— START OF RECORDS SUPPLIED —
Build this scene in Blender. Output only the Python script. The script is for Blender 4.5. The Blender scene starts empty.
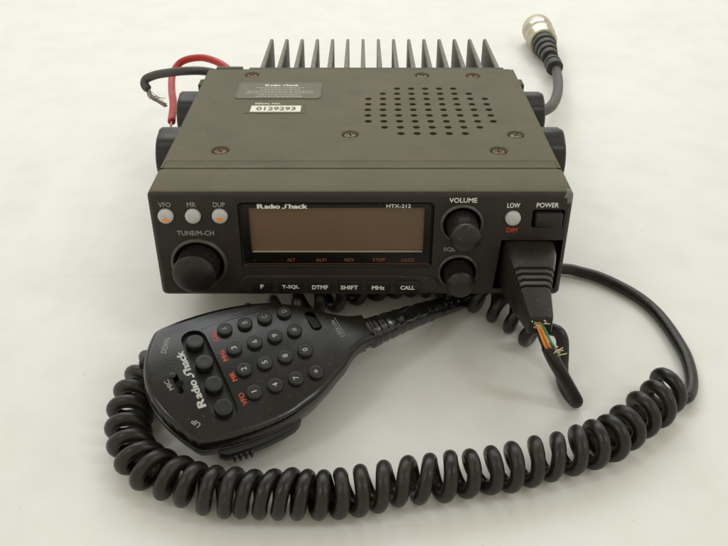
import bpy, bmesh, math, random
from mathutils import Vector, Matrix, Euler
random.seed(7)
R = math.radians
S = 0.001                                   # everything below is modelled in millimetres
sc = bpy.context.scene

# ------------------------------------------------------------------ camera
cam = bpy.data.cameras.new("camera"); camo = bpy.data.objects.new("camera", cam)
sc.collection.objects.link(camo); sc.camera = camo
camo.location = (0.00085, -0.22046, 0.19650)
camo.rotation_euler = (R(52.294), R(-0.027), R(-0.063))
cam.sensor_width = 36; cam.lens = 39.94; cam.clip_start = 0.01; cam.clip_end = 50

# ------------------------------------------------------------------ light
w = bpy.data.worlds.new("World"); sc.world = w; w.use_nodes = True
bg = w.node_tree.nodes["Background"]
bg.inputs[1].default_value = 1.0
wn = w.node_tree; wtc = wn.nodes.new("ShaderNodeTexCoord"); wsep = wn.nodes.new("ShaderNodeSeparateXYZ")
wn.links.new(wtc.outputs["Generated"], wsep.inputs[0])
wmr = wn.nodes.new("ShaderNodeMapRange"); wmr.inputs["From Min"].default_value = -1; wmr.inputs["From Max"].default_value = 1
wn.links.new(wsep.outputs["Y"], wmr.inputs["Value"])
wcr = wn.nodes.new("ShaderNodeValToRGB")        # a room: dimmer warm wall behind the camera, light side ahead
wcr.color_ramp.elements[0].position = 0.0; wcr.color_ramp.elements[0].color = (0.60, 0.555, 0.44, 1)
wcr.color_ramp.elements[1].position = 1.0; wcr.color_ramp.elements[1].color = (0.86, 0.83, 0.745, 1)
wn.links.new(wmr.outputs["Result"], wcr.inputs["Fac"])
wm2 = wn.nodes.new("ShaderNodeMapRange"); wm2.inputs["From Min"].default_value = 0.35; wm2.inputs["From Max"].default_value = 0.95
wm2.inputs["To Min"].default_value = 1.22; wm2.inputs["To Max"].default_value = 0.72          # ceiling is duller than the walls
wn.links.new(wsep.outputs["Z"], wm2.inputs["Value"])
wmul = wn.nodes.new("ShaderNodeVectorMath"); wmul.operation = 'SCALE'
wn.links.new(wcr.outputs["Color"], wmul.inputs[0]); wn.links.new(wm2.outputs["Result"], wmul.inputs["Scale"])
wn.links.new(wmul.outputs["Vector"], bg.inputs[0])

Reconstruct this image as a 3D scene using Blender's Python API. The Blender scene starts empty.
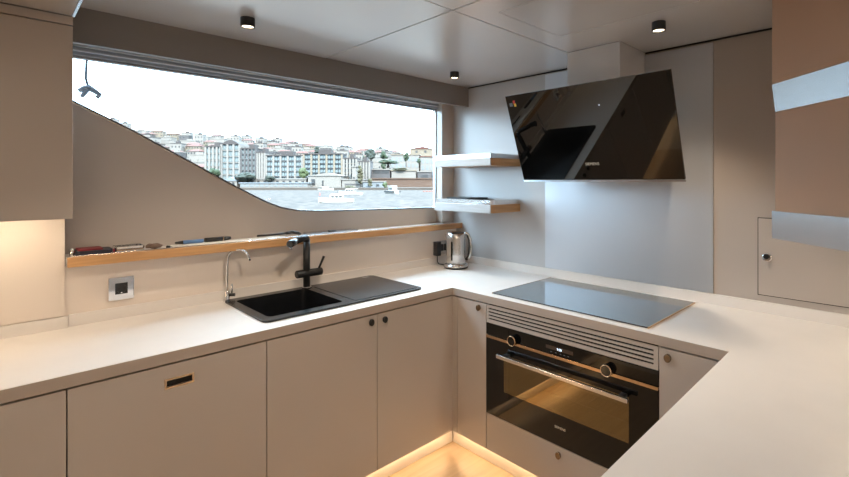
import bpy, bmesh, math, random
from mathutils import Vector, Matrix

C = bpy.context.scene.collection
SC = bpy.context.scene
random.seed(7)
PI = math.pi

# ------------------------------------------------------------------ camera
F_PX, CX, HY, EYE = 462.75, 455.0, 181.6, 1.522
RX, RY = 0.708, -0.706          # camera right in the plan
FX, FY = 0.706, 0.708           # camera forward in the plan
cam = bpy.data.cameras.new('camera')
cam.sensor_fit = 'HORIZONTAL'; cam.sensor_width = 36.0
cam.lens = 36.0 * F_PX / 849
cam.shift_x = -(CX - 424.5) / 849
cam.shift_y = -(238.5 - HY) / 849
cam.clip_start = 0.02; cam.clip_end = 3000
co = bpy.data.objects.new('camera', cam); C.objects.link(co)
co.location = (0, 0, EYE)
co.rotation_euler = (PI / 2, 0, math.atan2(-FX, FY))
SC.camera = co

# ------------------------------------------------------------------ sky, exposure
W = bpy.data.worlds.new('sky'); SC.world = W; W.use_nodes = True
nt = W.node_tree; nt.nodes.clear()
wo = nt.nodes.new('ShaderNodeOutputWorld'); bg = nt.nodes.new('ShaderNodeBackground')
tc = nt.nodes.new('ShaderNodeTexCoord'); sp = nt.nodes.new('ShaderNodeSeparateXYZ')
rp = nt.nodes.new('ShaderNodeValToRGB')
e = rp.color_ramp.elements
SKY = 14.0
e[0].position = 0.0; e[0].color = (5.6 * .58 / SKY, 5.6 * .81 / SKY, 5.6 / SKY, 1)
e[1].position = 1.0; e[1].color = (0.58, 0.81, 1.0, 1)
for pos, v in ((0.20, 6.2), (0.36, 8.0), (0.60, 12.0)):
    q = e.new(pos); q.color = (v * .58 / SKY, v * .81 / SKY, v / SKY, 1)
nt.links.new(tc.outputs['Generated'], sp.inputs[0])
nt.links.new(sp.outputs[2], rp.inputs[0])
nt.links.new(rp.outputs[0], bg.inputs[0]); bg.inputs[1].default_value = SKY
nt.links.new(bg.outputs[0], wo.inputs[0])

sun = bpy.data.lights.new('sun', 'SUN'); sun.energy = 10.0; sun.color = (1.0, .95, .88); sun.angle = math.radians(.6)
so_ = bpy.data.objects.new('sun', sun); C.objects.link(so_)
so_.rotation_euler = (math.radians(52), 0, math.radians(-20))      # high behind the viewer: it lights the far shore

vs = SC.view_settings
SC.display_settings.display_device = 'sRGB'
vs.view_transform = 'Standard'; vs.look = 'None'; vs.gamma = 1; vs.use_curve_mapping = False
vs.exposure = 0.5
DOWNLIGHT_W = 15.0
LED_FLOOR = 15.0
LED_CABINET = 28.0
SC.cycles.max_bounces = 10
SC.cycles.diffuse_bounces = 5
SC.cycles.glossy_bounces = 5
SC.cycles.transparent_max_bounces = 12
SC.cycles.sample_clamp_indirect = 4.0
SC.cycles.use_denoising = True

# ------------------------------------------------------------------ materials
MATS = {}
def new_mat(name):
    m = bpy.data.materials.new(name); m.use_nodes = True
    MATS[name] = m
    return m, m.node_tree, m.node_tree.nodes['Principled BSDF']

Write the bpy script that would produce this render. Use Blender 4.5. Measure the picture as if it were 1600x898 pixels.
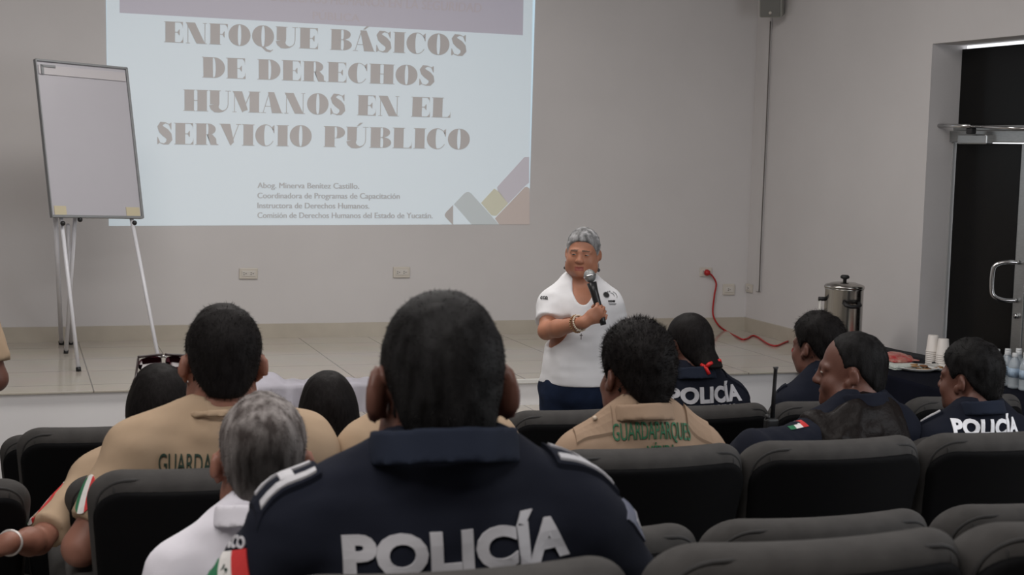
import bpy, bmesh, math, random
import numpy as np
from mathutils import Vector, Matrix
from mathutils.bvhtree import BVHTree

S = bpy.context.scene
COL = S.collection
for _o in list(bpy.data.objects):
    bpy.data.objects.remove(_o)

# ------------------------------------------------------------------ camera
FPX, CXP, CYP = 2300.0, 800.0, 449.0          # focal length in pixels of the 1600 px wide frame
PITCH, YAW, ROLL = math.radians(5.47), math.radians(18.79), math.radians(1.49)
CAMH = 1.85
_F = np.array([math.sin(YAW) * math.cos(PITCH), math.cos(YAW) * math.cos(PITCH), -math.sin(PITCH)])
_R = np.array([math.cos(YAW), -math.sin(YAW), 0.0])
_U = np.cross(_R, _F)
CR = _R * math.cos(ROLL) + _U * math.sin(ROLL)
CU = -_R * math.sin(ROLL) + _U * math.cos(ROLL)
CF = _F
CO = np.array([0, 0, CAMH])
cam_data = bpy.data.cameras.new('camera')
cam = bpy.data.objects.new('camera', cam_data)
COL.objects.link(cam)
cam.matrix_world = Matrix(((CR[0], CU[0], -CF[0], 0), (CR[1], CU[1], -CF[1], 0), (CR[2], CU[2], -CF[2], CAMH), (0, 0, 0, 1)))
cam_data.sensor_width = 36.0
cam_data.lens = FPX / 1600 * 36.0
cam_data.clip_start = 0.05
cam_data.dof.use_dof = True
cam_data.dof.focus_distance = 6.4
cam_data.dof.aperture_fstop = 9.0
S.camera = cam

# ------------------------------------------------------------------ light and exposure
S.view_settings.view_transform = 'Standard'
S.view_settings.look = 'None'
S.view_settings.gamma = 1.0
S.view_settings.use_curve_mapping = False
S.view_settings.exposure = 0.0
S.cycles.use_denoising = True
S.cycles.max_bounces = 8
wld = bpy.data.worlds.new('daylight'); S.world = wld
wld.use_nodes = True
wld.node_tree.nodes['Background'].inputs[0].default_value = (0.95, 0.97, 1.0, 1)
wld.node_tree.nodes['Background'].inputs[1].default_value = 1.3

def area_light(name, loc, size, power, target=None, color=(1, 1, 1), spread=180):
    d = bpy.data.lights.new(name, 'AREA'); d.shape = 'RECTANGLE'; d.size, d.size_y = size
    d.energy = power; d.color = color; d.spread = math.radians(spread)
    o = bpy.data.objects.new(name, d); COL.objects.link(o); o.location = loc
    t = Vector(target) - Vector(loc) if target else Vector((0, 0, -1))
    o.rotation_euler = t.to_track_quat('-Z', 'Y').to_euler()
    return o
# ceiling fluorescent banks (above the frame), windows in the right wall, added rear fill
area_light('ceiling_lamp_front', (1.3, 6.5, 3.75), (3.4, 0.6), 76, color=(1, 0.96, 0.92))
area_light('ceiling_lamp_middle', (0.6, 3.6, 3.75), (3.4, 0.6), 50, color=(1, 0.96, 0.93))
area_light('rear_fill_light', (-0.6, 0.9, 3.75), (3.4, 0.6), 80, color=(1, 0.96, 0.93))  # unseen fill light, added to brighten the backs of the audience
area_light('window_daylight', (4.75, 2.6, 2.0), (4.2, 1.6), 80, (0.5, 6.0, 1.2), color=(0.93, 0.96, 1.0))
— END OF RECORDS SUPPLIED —
■ TASK REQUIREMENTS: Give again, word for word, the part that opens with the line containing "Reconstruct this image" and closes with the one containing "PI = math.pi". Include both of those lines and skip all pictures.

■ EXERCISE RESULT:
Reconstruct this image as a 3D scene using Blender's Python API. The Blender scene starts empty.
import bpy, bmesh, math, random
from mathutils import Vector, Matrix

C = bpy.context.scene.collection
SC = bpy.context.scene
random.seed(7)
PI = math.pi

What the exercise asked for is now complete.